The premise of “The Infinite Tides” seemed too awful, too heartbreakingly coincidental to bear. The idea that a man, at the moment his lifelong dream came true, would lose his only child, and after the fact, his wife, seemed an idea almost too big to write about.

That turned out not to be true. The main character, Keith, is so mechanical, so incredibly hard to relate to, that by the middle of the book, I’d lost all sympathy for him. The author does a good job laying out exactly how Keith’s mind works (think zeroes and ones, parabolas and straight lines) – and yet Keith is so far removed from nearly all human emotion that it feels almost like a waste of time and energy to try and connect with this person that seems more like a machine.

“It had been just at the moment of his greatness. Of course it had. Were the intersection of vectors to coincide with some other moment, some other instant that was here and then past, would anything have changed?”

The distantness of Keith’s thoughts about the moment of his daughter’s death fits perfectly with his location at the time of the event – but the reader never gets any closer to him than that. Every time he thinks about his daughter or his wife – or the fact that he’s lost them both – his thoughts are so analytical that it is as if he is examining his life under a glass slide. Which is fine, I suppose, but it does present difficulty for any reader who wants to connect with the character.

At some times, Keith seems close to a recognizable emotion…but it then dissolves into facts/equations/solutions. “He did not clearly know where he had been when she had careened into the oak tree in his car. In orbit, somewhere, above Earth. He had occupied some stretch of fluid miles, but what did such a location mean? He had been on the surface during most of her cheerleading activities and had failed to attend a single event.

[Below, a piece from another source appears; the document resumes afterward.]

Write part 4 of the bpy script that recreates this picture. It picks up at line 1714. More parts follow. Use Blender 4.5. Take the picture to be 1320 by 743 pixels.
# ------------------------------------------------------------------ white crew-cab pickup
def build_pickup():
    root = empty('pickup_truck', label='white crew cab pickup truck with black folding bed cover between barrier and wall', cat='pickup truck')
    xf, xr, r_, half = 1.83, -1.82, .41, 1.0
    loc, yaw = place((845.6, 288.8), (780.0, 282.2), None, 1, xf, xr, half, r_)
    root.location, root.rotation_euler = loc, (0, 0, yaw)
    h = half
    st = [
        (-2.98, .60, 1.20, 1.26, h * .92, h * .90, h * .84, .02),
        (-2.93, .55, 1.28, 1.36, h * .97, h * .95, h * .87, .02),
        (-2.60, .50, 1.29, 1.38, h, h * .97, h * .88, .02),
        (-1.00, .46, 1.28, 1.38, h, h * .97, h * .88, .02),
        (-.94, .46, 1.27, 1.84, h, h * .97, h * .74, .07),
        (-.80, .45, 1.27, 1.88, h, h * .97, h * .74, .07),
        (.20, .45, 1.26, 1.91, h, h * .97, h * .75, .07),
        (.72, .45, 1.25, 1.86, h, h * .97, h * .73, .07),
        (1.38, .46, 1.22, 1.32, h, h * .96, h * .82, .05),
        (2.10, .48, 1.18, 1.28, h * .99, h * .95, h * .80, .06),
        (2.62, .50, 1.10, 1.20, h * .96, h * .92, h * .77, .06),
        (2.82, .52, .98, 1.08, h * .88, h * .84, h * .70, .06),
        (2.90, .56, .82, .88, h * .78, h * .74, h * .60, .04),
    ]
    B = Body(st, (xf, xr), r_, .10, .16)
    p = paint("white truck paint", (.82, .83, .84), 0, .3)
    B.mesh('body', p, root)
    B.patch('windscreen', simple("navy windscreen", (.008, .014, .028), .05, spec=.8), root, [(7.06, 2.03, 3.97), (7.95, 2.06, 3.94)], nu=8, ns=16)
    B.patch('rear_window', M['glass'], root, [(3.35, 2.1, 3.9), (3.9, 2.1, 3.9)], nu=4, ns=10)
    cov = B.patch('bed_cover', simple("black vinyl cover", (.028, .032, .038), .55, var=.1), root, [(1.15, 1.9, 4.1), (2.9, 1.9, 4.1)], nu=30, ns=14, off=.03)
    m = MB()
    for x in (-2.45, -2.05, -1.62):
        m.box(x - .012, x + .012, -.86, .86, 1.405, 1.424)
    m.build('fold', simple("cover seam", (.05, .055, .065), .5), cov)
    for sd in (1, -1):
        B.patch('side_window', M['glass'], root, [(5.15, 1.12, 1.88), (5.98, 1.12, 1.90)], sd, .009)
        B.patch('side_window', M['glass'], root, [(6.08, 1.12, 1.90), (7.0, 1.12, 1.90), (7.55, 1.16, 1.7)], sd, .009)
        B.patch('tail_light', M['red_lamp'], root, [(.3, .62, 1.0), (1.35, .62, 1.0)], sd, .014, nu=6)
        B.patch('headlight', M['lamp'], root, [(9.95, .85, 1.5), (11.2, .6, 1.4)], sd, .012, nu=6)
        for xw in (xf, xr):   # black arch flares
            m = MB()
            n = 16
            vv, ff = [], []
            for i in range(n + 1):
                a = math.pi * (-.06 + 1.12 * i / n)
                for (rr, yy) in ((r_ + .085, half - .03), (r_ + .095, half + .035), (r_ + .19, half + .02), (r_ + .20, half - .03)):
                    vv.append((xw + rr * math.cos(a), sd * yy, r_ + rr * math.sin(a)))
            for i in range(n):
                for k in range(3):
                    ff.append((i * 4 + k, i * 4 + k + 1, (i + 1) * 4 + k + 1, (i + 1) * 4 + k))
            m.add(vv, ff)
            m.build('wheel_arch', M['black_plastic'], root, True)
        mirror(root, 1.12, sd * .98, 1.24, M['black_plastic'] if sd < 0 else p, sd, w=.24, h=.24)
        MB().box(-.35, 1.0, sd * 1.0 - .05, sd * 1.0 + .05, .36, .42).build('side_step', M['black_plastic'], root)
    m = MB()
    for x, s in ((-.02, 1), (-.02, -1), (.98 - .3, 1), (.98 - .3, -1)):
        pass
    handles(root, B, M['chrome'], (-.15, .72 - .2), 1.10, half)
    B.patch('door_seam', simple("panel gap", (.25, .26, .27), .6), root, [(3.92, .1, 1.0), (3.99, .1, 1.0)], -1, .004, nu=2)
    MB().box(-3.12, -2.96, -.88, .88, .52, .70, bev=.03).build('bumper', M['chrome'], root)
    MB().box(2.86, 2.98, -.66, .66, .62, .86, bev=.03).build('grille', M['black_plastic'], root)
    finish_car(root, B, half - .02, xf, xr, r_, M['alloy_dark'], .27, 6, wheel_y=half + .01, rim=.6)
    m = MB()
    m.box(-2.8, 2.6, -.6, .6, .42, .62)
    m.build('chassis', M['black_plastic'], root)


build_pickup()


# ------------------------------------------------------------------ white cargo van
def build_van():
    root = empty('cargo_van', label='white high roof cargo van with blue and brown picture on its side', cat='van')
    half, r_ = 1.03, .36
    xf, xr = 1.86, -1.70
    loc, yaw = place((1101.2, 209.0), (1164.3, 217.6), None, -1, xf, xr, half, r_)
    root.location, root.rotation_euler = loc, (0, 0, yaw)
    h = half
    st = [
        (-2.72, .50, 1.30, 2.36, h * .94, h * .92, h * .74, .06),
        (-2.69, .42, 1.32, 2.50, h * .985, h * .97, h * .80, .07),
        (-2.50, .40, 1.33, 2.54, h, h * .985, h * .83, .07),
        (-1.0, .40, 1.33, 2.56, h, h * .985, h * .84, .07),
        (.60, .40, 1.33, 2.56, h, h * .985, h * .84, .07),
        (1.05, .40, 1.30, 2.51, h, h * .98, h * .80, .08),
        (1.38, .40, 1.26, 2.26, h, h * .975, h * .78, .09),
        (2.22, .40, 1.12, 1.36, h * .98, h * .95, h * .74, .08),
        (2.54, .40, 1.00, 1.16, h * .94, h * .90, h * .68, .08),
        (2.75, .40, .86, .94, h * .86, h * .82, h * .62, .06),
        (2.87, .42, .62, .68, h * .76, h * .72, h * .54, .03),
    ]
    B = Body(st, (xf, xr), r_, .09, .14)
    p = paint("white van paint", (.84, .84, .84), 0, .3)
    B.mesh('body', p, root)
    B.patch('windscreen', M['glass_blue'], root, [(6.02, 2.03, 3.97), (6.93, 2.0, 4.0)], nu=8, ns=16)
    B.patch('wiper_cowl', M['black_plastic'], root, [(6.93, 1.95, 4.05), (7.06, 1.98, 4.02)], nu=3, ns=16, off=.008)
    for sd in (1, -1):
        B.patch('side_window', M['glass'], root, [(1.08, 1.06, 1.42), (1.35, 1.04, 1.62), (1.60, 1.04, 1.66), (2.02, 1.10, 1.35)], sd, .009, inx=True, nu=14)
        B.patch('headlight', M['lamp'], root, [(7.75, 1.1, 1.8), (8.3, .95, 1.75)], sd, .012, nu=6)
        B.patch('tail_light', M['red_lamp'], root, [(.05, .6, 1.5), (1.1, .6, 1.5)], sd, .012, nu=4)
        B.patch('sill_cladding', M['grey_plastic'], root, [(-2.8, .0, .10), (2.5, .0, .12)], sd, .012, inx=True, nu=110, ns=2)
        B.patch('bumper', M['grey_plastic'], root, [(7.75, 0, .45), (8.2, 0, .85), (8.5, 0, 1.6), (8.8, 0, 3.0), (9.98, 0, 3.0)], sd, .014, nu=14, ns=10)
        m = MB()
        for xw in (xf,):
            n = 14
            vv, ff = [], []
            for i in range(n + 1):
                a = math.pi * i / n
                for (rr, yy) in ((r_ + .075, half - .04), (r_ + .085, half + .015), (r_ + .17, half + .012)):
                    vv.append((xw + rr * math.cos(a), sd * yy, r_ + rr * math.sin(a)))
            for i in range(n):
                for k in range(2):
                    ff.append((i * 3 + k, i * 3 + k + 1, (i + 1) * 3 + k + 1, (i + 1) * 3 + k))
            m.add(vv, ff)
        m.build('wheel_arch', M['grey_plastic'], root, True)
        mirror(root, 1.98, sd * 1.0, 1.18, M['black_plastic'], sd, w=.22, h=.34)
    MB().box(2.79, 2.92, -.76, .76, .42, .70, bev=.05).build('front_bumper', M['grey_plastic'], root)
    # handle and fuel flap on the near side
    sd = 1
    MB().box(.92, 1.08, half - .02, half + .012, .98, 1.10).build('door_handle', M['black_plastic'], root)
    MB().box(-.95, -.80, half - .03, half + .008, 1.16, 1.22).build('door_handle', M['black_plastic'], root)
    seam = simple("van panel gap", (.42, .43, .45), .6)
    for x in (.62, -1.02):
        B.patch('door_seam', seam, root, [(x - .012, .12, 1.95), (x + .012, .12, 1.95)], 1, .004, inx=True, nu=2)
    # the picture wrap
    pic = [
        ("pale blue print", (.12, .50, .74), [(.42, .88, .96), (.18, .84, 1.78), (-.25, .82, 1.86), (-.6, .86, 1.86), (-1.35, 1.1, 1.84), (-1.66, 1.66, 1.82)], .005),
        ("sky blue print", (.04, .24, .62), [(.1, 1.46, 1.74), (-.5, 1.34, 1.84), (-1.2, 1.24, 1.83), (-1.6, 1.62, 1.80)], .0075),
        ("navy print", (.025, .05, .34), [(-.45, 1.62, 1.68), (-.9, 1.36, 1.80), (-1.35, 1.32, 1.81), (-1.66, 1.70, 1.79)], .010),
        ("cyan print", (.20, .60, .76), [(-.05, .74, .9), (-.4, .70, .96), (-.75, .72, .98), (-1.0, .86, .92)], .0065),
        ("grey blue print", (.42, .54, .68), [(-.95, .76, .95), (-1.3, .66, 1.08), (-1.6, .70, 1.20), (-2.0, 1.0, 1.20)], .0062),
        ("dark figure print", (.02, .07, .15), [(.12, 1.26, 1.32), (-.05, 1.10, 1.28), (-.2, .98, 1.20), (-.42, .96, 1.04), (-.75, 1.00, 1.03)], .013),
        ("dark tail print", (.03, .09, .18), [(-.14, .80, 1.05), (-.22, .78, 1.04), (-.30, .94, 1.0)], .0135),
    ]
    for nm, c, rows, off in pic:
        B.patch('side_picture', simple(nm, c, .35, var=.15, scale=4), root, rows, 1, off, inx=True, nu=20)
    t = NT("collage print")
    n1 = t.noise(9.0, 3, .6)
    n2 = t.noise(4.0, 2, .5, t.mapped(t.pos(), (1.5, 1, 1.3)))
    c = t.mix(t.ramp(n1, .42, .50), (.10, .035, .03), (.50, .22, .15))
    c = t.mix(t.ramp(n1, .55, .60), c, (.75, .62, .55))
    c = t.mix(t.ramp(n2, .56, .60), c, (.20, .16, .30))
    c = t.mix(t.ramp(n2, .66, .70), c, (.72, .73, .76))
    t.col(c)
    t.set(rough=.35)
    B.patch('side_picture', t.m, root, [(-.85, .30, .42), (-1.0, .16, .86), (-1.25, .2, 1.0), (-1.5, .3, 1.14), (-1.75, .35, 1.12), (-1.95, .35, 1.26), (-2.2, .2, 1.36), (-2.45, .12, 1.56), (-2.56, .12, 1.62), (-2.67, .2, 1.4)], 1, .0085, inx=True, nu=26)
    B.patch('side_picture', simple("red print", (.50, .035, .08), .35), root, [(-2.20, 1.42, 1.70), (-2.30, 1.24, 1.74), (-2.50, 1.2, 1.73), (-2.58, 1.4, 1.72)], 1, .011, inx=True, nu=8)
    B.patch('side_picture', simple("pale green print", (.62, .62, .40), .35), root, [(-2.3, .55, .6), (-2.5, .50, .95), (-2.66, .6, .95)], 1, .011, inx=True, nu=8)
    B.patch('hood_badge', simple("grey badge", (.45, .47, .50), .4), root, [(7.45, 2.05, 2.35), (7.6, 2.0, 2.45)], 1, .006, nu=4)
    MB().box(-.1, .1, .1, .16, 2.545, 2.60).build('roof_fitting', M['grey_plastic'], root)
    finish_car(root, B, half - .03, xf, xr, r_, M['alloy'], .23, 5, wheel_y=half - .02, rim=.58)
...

Perhaps that was the true calculus, here as everywhere: the calculus of location and the understanding that the numbers themselves were possessed of a fundamental gravity comprised not of fluid motion but of fixedness.”

The other characters in the book were a bit more human and the description of the sameness of suburban life were interesting, but overall, what seemed like the perfect setup for a touching and emotional novel turned into more of a math textbook instead.